OK, first off, that Bacardi commercial with the mannequin? I don't understand it, like at all, but I love it. I can love that which I do not understand, you see. Story of my life.
Once upon a time, I could drink a lot of drinks and always be among the last one standing (along with Kim and Sarah, I must note) and be OK and fine the next day 97 times out of 100. Then a fan fell on my head (not The Fan, a fan, a spinning, small but heavy fan) and now I have like 2 drinks and I fall down. I hate this. This, and my increasing fear/hatred of everyone ever (AKA, my burgeoning mental illness), has led to me never going out ever. And even though I was supposed to make an appearance at the birthday fiesta of a person I actually really like on Friday, and even though I ended up having no other plans (I have missed other such fiestas due mainly to busy or out-of-town-ness) I couldn't do it. Partially because I was tired and I am a lazy-assed bitch, partially because I never really know what it going to happen if I have more than one drink and partially because the place would likely be crawling with cats I haven't seen in 6 months or better, and that's just 42 too many awkward conversations. But I am a busted bitchass sucker for missing the birthday, and for that I do bleed.
Right now I am totally drunk. The plan was to make up for last night's inaction with a little bit of socializing this evening, but of course that went on the backburner. Instead we ran out to the liquor store for provisions, stayed in (shocker) and had the Caroline's-inspired Monkey Businesses (Absolut Vanilia, Malibu Rum and pineapple juice) and watched Y tu mama tambien which was lovely and delightful. Sadly, I only had three of these drinks (PS, did you know Malibu is only 40 proof?) and yet, as stated above, I am totally drunk. It is sad. Sad sad sad.
I got a new phone! It didn't come yet, but I will have it on Monday, and whoo, won't that be sweet. New number too, because I decided that although I still have 200+ business cards with the oldie, I was tired of the 347. Tired, I say! So now I have a 917 and can join the Hot Boy Posse, or something. Yep.
PS "Tetas grandes" -- this is so not a compliment.
PPS I might go to Mexico, and not only to try to find my own private Gael, but mostly to be on vacation. Ooh! Never been, you know. To Mexico. I have been on vacation.

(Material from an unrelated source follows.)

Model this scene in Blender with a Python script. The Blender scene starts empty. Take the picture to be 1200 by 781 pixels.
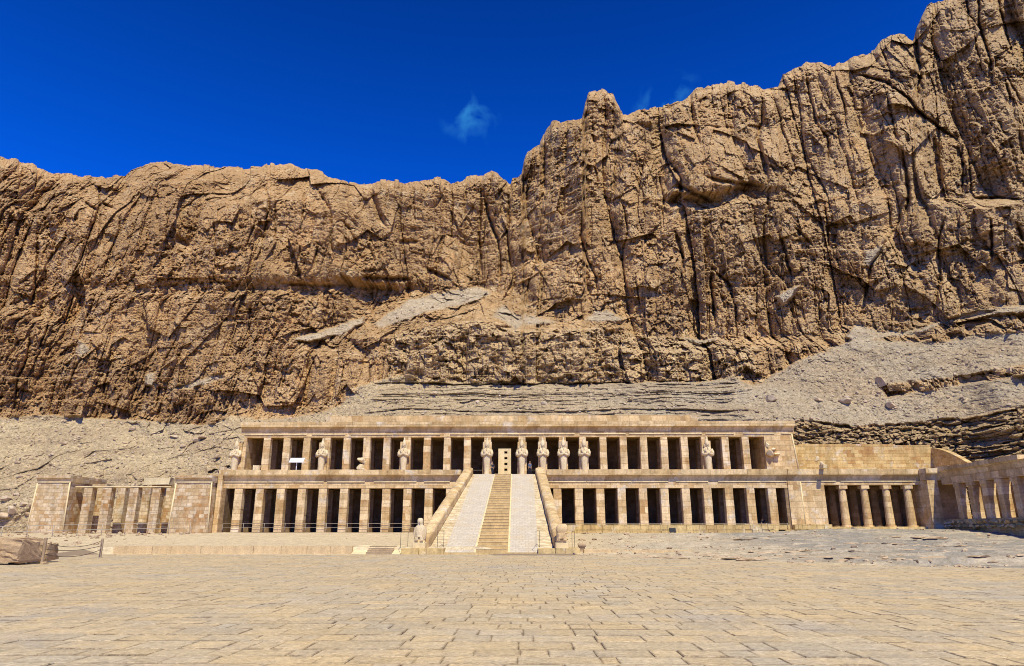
import bpy, math, random
import numpy as np
from mathutils import Vector, Matrix
R = math.radians
random.seed(7)
sc = bpy.context.scene
COL = sc.collection

# ------------------------------------------------------------------ camera
F = 803.0; PITCH = math.atan(233.5/803.0); YAW = R(0.96); CAMP = (2.3, 0.0, 1.6)
cd = bpy.data.cameras.new('camera'); cam = bpy.data.objects.new('camera', cd); COL.objects.link(cam)
cd.sensor_width = 36.0; cd.lens = F/1200*36; cd.clip_start = 0.1; cd.clip_end = 6000
cam.location = CAMP
cam.rotation_euler = (math.pi/2 + PITCH, 0, YAW)
sc.camera = cam

# ------------------------------------------------------------------ sky and sun
SUN_EL, SUN_AZ = 55.0, 17.0       # azimuth: degrees to the right of straight behind the camera
sdir = Vector((math.sin(R(SUN_AZ))*math.cos(R(SUN_EL)), -math.cos(R(SUN_AZ))*math.cos(R(SUN_EL)), math.sin(R(SUN_EL))))
sl = bpy.data.lights.new('sun', 'SUN'); sl.energy = 5.0; sl.angle = R(0.5); sl.color = (1.0, 0.93, 0.72)
so = bpy.data.objects.new('sun', sl); COL.objects.link(so)
so.rotation_euler = sdir.to_track_quat('Z', 'Y').to_euler(); so.location = (0, -50, 80)
w = bpy.data.worlds.new("World"); sc.world = w; w.use_nodes = True
nt = w.node_tree; N = nt.nodes; L = nt.links
bg = N['Background']; sky = N.new('ShaderNodeTexSky'); sky.sky_type = 'NISHITA'; sky.sun_disc = False
sky.sun_elevation = R(SUN_EL); sky.sun_rotation = math.atan2(sdir.x, sdir.y)
sky.altitude = 1500; sky.air_density = 1.0; sky.dust_density = 0.2; sky.ozone_density = 3.0
mul = N.new('ShaderNodeMix'); mul.data_type = 'RGBA'; mul.blend_type = 'MULTIPLY'; mul.inputs['Factor'].default_value = 1
mul.inputs['B'].default_value = (0.012, 0.57, 2.1, 1)        # a polarised, deeply blue sky
L.new(sky.outputs[0], mul.inputs['A'])
# wisps of cloud in the sky dome (world directions)
def ray(px, py):
    cx = (px-600)/F; cy = (390.5-py)/F
    y1 = math.cos(PITCH) - cy*math.sin(PITCH); z1 = math.sin(PITCH) + cy*math.cos(PITCH)
    return (cx*math.cos(YAW) - y1*math.sin(YAW), cx*math.sin(YAW) + y1*math.cos(YAW), z1)
tc = N.new('ShaderNodeTexCoord')
sp = N.new('ShaderNodeSeparateXYZ'); L.new(tc.outputs['Generated'], sp.inputs[0])     # the polariser deepens the blue towards the zenith
gm = N.new('ShaderNodeMapRange'); gm.inputs[1].default_value = .36; gm.inputs[2].default_value = .70; gm.inputs[3].default_value = 1.42; gm.inputs[4].default_value = .74; L.new(sp.outputs[2], gm.inputs[0])
sc2 = N.new('ShaderNodeVectorMath'); sc2.operation = 'SCALE'; L.new(mul.outputs['Result'], sc2.inputs[0]); L.new(gm.outputs[0], sc2.inputs['Scale'])
prev = sc2.outputs[0]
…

PPPS I made a plan tonight to take a certain vacation before I was 30, and I already forget. Awesome.
PPPPS! Ooh, I remember! Ibiza. Look out, bitches. Will I be there on my own dime, or promoting my soon-to-be gay disco hit? You be the judge. Tetas Grandes is not so bad a stage name when riches, fame and Ibiza are the payoff.
PPPPPS Now where should I have my birthday this year? Because I am not going to the place I used to always go because I hate it and I shall not return. AND! I never go anywhere, so it is hard to know what my alternatives are. I was thinking maybe Trash, because I had such a nice time there that one day with that nice giant bartender and all, but that was months ago, and also involved scary levels of inebriation and The Deadly Snakes, who make everyday a fun day. See? I don't know where to go. There will be no party this year (saving myself -- and my sick, sick plans -- for 30), just a short evening out, but the location is always key. I will take seriously any generous suggestions from Greenpoint/Williamsburg/Manhattan based lovelies.